You can't do this. Probably the most fundamental problem with electronic vote verification is that you cannot give someone physical evidence of how their vote was cast, because it makes voter coercion feasible.

Its why almost all absentee / write in ballots are set up so that if you send multiple ballots only the last one is counted (or an in person vote if you give one). If someone tries to coerce your vote and use the absentee ballot as proof unless they keep you imprisoned until the election is over they can't prove you didn't resubmit / go in person to change your vote.

With receipts for in person ballots the only way to defeat coercion is to make it so you can, at the point of receipt, get issued an intentionally flawed receipt. But if you are verifying votes this way, it would have to be for another legitimate voter voting the exact way your coercer wanted. That sounds like a hugely limiting technical flaw.

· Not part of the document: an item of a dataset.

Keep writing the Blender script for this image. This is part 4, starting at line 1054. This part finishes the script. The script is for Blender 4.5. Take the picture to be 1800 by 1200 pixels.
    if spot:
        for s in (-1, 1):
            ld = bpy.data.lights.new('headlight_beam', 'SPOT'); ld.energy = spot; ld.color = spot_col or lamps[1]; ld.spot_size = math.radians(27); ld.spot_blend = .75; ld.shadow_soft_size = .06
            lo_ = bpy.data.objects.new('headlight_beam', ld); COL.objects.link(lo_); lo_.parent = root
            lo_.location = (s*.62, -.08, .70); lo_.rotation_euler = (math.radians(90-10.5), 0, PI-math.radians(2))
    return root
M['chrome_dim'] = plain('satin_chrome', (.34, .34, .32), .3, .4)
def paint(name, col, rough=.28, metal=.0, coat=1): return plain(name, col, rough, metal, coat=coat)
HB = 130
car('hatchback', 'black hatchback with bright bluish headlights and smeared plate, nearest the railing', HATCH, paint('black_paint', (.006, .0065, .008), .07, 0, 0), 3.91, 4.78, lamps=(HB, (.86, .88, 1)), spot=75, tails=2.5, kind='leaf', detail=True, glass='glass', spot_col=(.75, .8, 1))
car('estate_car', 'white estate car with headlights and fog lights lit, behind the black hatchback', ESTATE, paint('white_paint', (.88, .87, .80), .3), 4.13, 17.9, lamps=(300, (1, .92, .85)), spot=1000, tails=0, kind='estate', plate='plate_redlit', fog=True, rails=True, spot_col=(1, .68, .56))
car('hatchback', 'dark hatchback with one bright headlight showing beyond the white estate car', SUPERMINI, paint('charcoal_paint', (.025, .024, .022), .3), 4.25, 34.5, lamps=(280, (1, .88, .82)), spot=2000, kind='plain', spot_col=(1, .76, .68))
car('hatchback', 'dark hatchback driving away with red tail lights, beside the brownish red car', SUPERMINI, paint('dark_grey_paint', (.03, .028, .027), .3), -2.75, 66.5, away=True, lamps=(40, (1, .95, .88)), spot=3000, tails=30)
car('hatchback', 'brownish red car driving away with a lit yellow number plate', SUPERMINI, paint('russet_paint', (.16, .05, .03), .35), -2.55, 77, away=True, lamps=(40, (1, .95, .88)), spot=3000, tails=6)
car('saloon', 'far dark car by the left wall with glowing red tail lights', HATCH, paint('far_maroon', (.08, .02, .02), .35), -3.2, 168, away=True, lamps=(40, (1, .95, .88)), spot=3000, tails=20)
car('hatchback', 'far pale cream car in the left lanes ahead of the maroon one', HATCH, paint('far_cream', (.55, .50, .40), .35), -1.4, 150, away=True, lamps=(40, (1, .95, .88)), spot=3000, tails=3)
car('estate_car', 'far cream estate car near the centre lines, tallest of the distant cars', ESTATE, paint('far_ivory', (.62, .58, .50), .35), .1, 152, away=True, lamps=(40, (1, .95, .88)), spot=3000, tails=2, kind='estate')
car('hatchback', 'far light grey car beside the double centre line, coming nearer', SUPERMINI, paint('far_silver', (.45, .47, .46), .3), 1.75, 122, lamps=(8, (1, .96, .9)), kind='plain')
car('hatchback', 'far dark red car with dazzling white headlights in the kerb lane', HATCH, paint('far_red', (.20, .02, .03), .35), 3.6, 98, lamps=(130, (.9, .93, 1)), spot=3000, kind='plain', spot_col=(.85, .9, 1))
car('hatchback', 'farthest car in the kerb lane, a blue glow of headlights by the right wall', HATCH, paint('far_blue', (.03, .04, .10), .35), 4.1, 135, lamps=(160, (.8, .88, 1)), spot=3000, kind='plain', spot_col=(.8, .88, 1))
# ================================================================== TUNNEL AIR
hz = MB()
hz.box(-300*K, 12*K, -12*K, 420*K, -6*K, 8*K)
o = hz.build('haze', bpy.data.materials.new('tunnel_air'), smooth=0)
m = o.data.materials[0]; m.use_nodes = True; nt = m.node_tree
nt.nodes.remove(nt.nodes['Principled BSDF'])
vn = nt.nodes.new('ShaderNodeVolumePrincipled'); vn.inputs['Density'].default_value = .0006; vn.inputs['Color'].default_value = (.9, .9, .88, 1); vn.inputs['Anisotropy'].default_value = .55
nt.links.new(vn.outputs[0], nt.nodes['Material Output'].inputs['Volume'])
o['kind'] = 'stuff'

> You can't do this. Probably the most fundamental problem with electronic vote verification is that you cannot give someone physical evidence of how their vote was cast, because it makes voter coercion feasible.

There are machines that print paper receipts to voters (presented under glass so voters can verify), and then drop the receipts into a traditional lockable ballot box. The voter cannot access the paper ballot without evidently tampering with the machine; the only issue is that you'd need a way to get poll workers the ballot at issue without identifying the voter.


> you cannot give someone physical evidence of how their vote was cast, because it makes voter coercion feasible

Some countries try to solve this with an extended voting period and by making votes repudiable / changeable up until the end of the election.

Another solution is generous whistleblower rewards and significant criminal penalties.

There are tools outside the ballot box to prevent crime, and extortion is a crime regardless of whether there's an election going on or not.

(If you bake deniability into your system, you lose the ability to let voters prove to others that their vote was miscounted, so receipts lose a key feature at that point.)